Your date of birth:

20 June 1971

The name of the law school from which you received your first law degree:

National Law School of India

Current law firm and office:

Jayaram & Jayaram, Bangalore

Position within the firm:


Details of any past law firms that you have worked for:

Allen & Overy, London

The key practice areas in which you work:

IT/IP Law, E-Commerce, Media Law (Traditional And New Media), Data Protection and Privacy, Cross-Border M&A, General Corporate and Licensing, Aviation Transactions, Technology Transactions (Engineering Supply and Design Contracts)

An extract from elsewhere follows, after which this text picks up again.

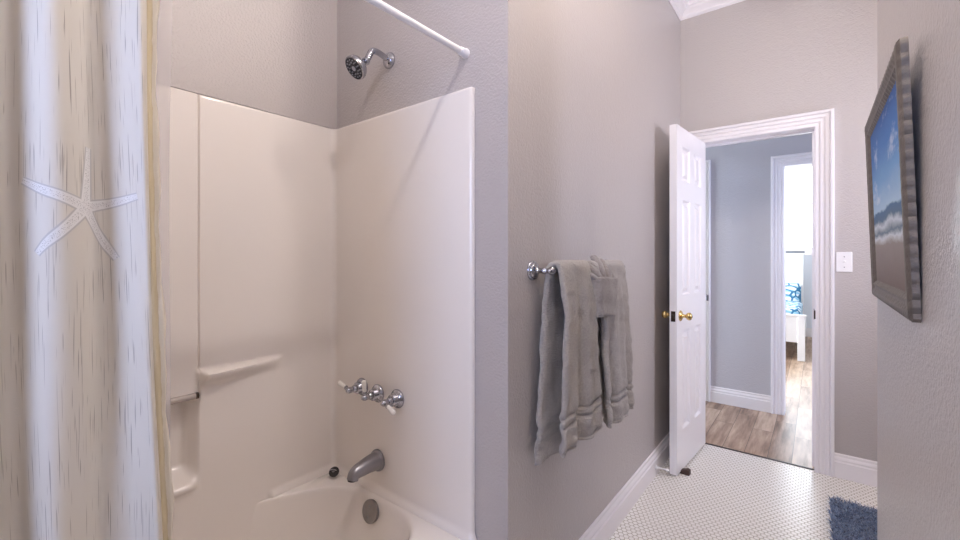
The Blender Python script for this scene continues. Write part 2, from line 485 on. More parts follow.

Why you chose to focus in these areas:

I am fascinated by innovation and invention, by the human capacity to design and shape our environment and push the envelope of what is possible scientifically. Therefore, transactions that feature technology and design in some way are always rewarding and enriching, as I always learn something from my clients and the deals about gadgets, applications and systems, scientific methods and processes, and ways of thinking about the world. If I am not writing that novel, making that film, inventing that must-have gadget or coding the next big game, I can at least live vicariously through clients who are, and help them deliver their ambitions. Fundamentally, deals that involve these elements are just more fun, and the people who inhabit these universes are also endlessly fascinating. I am also interested in information as the new currency, and feel very strongly about privacy and data protection regimes attempting to balance various competing interests. I suppose the common thread is that I like dealing with the intangible, with the ideas that live in people’s heads and with bits of data whizzing around the ether, and I like giving them life.

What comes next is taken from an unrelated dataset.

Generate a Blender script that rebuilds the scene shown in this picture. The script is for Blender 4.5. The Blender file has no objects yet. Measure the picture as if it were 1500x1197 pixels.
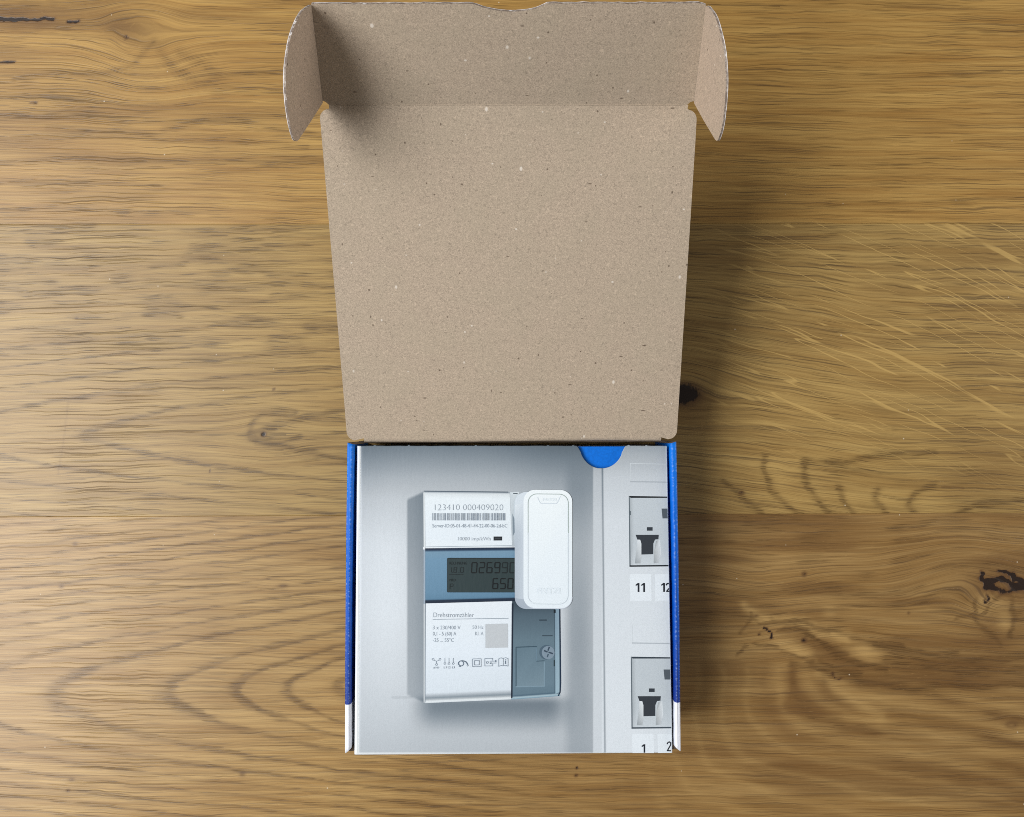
import bpy, bmesh, math, random
import numpy as np
from mathutils import Vector, Matrix

# ------------------------------------------------------------------ camera, world, lamps, exposure
SC = bpy.context.scene
COL = SC.collection
MM = 0.001
CAM_LOC = (-3.198, 146.293, 393.305)          # millimetres
CAM_ROT = (1.335, -0.503, -0.172)             # degrees
cam_data = bpy.data.cameras.new('camera')
cam_data.sensor_width = 36.0
cam_data.lens = 36.0 * 1150.0 / 1500.0
cam_data.clip_start = 0.01
cam_data.clip_end = 50.0
cam = bpy.data.objects.new('camera', cam_data)
cam.location = [c * MM for c in CAM_LOC]
cam.rotation_euler = [math.radians(a) for a in CAM_ROT]
COL.objects.link(cam)
SC.camera = cam

world = bpy.data.worlds.new('World')
SC.world = world
world.use_nodes = True
wb = world.node_tree.nodes['Background']
wb.inputs[0].default_value = (1.0, 0.96, 0.92, 1)
wb.inputs[1].default_value = 0.125

def area_lamp(name, loc, target, sx, sy, power, color):
    d = bpy.data.lights.new(name, 'AREA')
    d.shape = 'RECTANGLE'
    d.size = sx
    d.size_y = sy
    d.energy = power
    d.color = color
    o = bpy.data.objects.new(name, d)
    o.location = loc
    o.rotation_euler = (Vector(target) - Vector(loc)).to_track_quat('-Z', 'Y').to_euler()
    COL.objects.link(o)
    return o

area_lamp('window_light', (-1.27, 0.33, 1.46), (0, 0.14, 0), 1.0, 1.0, 29.5, (1.0, 0.985, 0.97))
area_lamp('second_window_light', (-0.95, -0.30, 1.04), (0, 0.1, 0), 0.5, 0.55, 9.5, (0.98, 0.99, 1.0))
area_lamp('room_fill_light', (1.9, 0.35, 0.55), (0, 0.15, 0), 1.2, 0.8, 17.0, (1.0, 0.95, 0.90))  # added fill from the right, stands in for wall bounce on the left ear

SC.cycles.use_denoising = False
SC.cycles.filter_width = 0.95
SC.view_settings.view_transform = 'Standard'
SC.view_settings.look = 'None'
SC.view_settings.exposure = 0.0
SC.view_settings.gamma = 1.0
SC.view_settings.use_curve_mapping = False

random.seed(4)
RNG = np.random.default_rng(7)

# ------------------------------------------------------------------ helpers: tags, nodes, meshes
def lin(c):
    c = np.asarray(c, float) / 255.0
    return np.where(c <= 0.04045, c / 12.92, ((c + 0.055) / 1.055) ** 2.4)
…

Details of the matter that you have worked on in your career to date that you are most proud of, and why:

I am most proud of the first two acquisitions that I did for an Indian client (Dynamatic Technologies Limited) after returning to India from England. They acquired a hydraulics company in Swindon, and then an aero-structures company in Bristol, and both deals gave me a deep dive into the new India, the emerging economic shifts, and a world where Indian clients were looking outwards to do deals. They also situated me perfectly between India and Europe, and allowed me to draw on skill sets that were then quite unique in the market. As a dual-qualified lawyer, and one who also straddles the two cultures, I felt I contributed more than just legal skills, and helped hand-hold a favourite client through its first ever outward bound deals, while also securing the trust of the target’s lawyers. I also got to walk around the shop floors of both companies, get excited about their industrial facilities (I am an architecture and design nerd), and walk away with the gift of a part from Concorde – machined by one of the target’s employees. Those two deals, back to back, cemented my sense of myself in a truly international context, and reinforced the value I add by being able to talk about Arsenal and the Royal Ballet, in between indemnity clauses and liability caps.

The name of any more senior lawyers that you look up to or consider to be mentors:

Colleen Keck at Allen & Overy, for her sharpness and ability to unpack any contract to its essentials, and her panache in dealing with clients. Laurence Jacobs (then at Allen & Overy) for retaining his humanity in a large partnership, and understanding that people have lives beyond the office. Nigel Kemp at Citigroup, for being a team player and for his ability to defuse a tense deadlock with delicacy and a perfectly judged joke. Monroe Price, professor at the University of Pennsylvania, for his innovative efforts to use the law for important advocacy and freedom of speech work, and for having more energy and curiosity in his 70s than most jaded younger lawyers do. Richard Danbury, who showed me the importance of fundamentals and how to work on a PhD. And my parents, both lawyers, who warned me against being a lawyer yet loved it when I became one. My father, in particular, for his felicity with legal language, his ability to see the big picture, and his belief that clients sometimes pay us to learn new things and how grateful we should be for the opportunity to grow every single day.